Three ways to help close the £7,280 per annum gender pay gap

The theme for International Women’s Day 2019, which is celebrated on 8 March, is ‘Think equal, build smart, innovate for change.’

And it’s a very apt theme: differences in pay between men and women is a hot topic at the moment, with the latest research suggesting that women earn £7,280 a year less than men.

While the gender pay gap for full-time employees in the UK is marginal between the ages of 18 and 39 years, from the age of 40 onwards it widens, according to the Office for National Statistics.

Meanwhile, a negative gender pay gap among part-time employees emerges in the age group 30 to 39 years, before reversing by the age of 50.

The knock on effect of this is that women will need to work an extra 4.2 years* to enjoy the same standard of retirement as their male counterparts.

This is because, as Goldman Sachs Asset Management points out: “A seemingly modest difference in starting salaries evolves into a substantial gap over time and this gap can magnify retirement income shortfalls, which are then exacerbated by longer life expectancies.”

Put simply: if you are earning less, your pension contributions – if calculated as a percentage of your salary – are less too.

So what can be done to close this gap?

As the fight for equal pay continues, hopefully the situation will right itself sooner rather than later. Learning how to negotiate a better pay rise is also a useful skill.

However, there are also steps a savvy female investor can take to close the gap herself.

Think equal, build smart, innovate for change

The first step is invest earlier, the second is invest more and the third is to take more risk.

1. Investing early

If you invest enough at an early age, you can close the gender pay gap yourself – effecting paying yourself an extra £7,280 a year.

For example, my first boss used to tell me to split my salary into thirds: one for savings, one for bills and one for fun. If you invest £550 a month from age 25 (based on a £20,000 annual salary, which is at the lower end of the range for graduate starting positions in 2018-2019*), by the time you are 40 you could have a pot of money worth £150,000**. From this pot you could take 5% per annum in income (that extra £7,280).

2. Investing more

If you invest more, you can also close the gap. Even an extra £100 a month can make a huge difference on your total investment over a number of years. A good way of increasing your savings over time is to make sure you increase the amount you invest by the same proportion as any pay rises you get – even if they are smaller than your male colleague!

3. Taking more risk

Does that sound like a lot of money? If you take more risk, you could hopefully get higher returns over the long-term.

For example, moving away from our hypothetical example to a real one, looking back over the past 15 years, you could have invested a lower amount of £500 a month in the average UK equity income fund and achieved a pot of money worth £151,563***.

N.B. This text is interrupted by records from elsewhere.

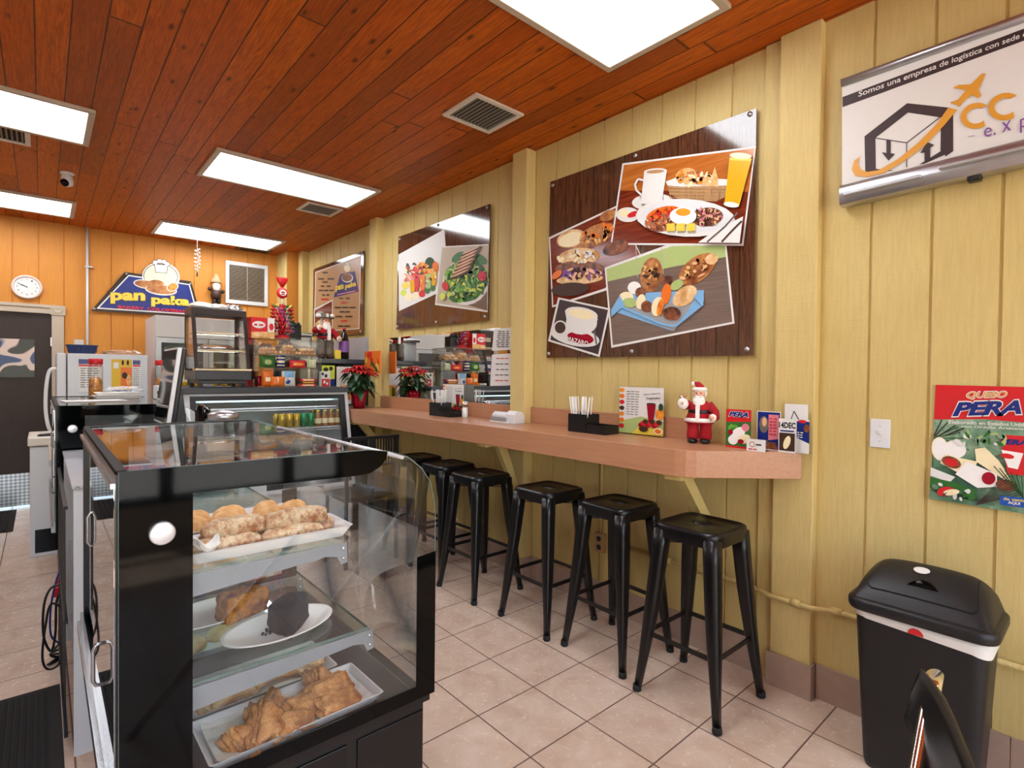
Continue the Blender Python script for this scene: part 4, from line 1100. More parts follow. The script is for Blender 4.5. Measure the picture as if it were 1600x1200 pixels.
# ================================================================ STOOLS
def rsq(h, r, z, n=6):
    pts = []
    for cx, cy, a0 in ((h-r, h-r, 0), (-(h-r), h-r, 90), (-(h-r), -(h-r), 180), (h-r, -(h-r), 270)):
        for k in range(n+1):
            a = radians(a0+90*k/n); pts.append((cx+r*cos(a), cy+r*sin(a), z))
    return pts
def make_stool():
    t = thing('bar_stool', 'x', 'stool')
    m = MB(); m.smooth = True
    NA = 48
    def sqr(h, p, z):
        return [(h*cos(q)/(abs(cos(q))**p+abs(sin(q))**p)**(1/p), h*sin(q)/(abs(cos(q))**p+abs(sin(q))**p)**(1/p), z) for q in [2*pi*k/NA for k in range(NA)]]
    def slt(f, z):
        out = []
        for k in range(NA):
            q = 2*pi*k/NA; c_, s_ = cos(q), sin(q)
            r = (abs(c_/.0125)**3+abs(s_/.042)**3)**(-1/3); out.append((r*c_*f, r*s_*(1+(f-1)*.3), z))
        return out
    rings = [sqr(.149, 7, .70), sqr(.153, 7, .742), sqr(.152, 7, .753), sqr(.146, 7, .761), sqr(.138, 8, .7625), sqr(.131, 8, .757), sqr(.08, 6, .7565), slt(1.5, .7565), slt(1.0, .753), slt(.95, .735)]
    m.rings(rings, False, True); m.rings([sqr(.1475, 7, .70), sqr(.1475, 7, .74)], False, True); m.build('seat', 'blackmetal', t)
    for sx, sy in ((1, 1), (-1, 1), (-1, -1), (1, -1)):
        b = MB(); b.smooth = True; rg = []
        for f in (0, .12, .35, .6, .8, 1):
            z = .735*(1-f); c = .118+.072*f+(.006*sin(pi*f)*-1); w = .034*(1-f)+.0145*f; w += .004*sin(pi*min(1, f*1.2))
            pts = []
            for (x, y, _) in rsq(w, w*.62, 0, 3): pts.append((sx*(c)+x, sy*(c)+y, z))
            rg.append(pts)
        b.rings(rg); lg = b.build('leg', 'blackmetal', t)
        f_ = MB(); f_.lathe([(.017, 0), (.02, .004), (.018, .028)], (sx*.19, sy*.19, 0), 10); f_.build('rubber_foot', 'rubber', lg)
    q = .163
    for p0, p1 in (((-q, -q), (q, -q)), ((q, -q), (q, q)), ((q, q), (-q, q)), ((-q, q), (-q, -q))):
        b = MB(); b.bar((p0[0], p0[1], .265), (p1[0], p1[1], .265), .006, .02); b.build('footrest_bar', 'blackmetal', t)
    b = MB(); q = .118
    b.bar((-q, -q, .668), (q, q, .668), .014, .004).bar((-q, q, .673), (q, -q, .673), .014, .004)
    b.build('cross_brace', 'blackmetal', t)
    return t
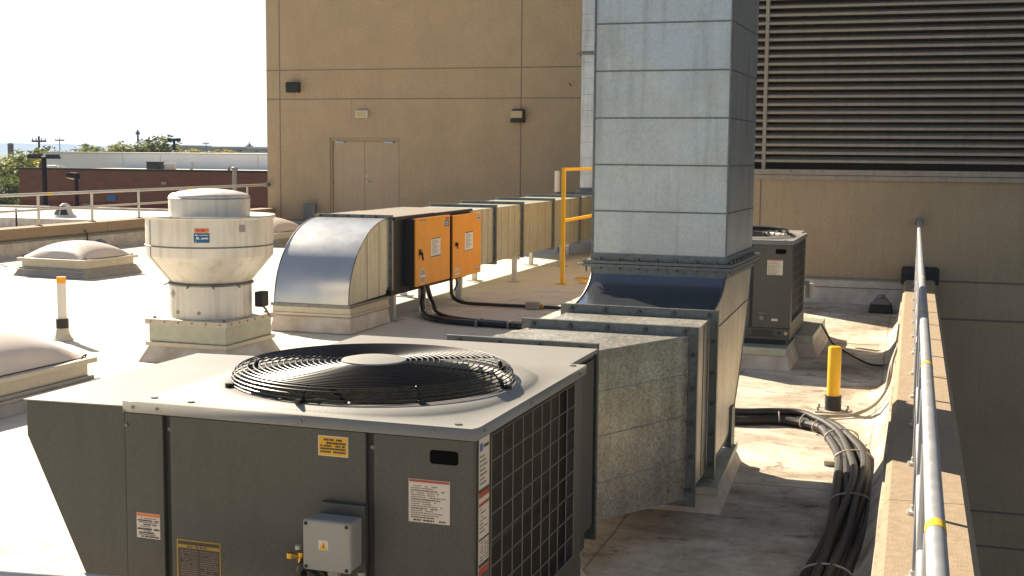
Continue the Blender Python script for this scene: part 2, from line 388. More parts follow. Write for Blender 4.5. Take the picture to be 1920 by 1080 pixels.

However, if you had taken more risk and invested in the average UK Smaller Companies fund, you would only have needed to invest £375 per month over the past 15 years to get a pot of money worth £151,429*** – because the returns were higher.

Of course, past performance is not a guide to future performance, and the value of your money can go down as well as up. But with a longer timeframe and regular monthly investments, the extra risk could be worth taking.

Three UK smaller companies fund to consider

If you like the idea of giving yourself a hefty pay rise later in your career, here are some funds to consider.

Marlborough Special Situations

Managed by Giles Hargreave since 1998, this fund has evolved as it has grown over the years. Relatively small positions in companies are usually taken initially, and then added to as the team becomes more comfortable with the business and the management delivers on its plans. Throughout its history, returns for this fund have been nothing short of exceptional.

Unicorn UK Smaller Companies

All companies in this fund must be profitable at the time of investment. The managers avoid low quality, cash-burning stocks, instead looking for businesses with lasting competitive advantages, experienced management teams and strong balance sheets. It is a small, flexible fund with a solid investment process and a highly competent team and can produce a natural income, currently at 2%.

Tellworth UK Smaller Companies

This fund has recently been awarded an Elite Radar. Launched in November 2018, it is run by two very experienced and highly regarded managers who have recently set up their own business. It focuses on smaller companies, avoiding micro-caps and mid cap stocks and meeting company management is integral to the investment process.

*https://www.instantoffices.com/blog/reports-and-research/average-uk-salary/
**illustrative figures assume an annual return after charges of 5% and do not include inflation
***Source: FE Analytics, total returns in sterling, 31 March 2004 to 28 February 2019, using the IA UK Equity Income and IA UK Smaller Companies sector averages.

The views of the author and any people interviewed are their own and do not constitute financial advice. However the knowledge that professional analysts have analysed a fund or trust in depth before assigning them a rating can be a valuable additional filter for anyone looking to make their own decisions. Before you make any investment decision make sure you’re comfortable and fully understand the risks. If you invest in fund or trust make sure you know what specific risks they’re exposed to. Past performance is not a reliable guide to future returns. Remember all investments can fall in value as well as rise, so you could make a loss.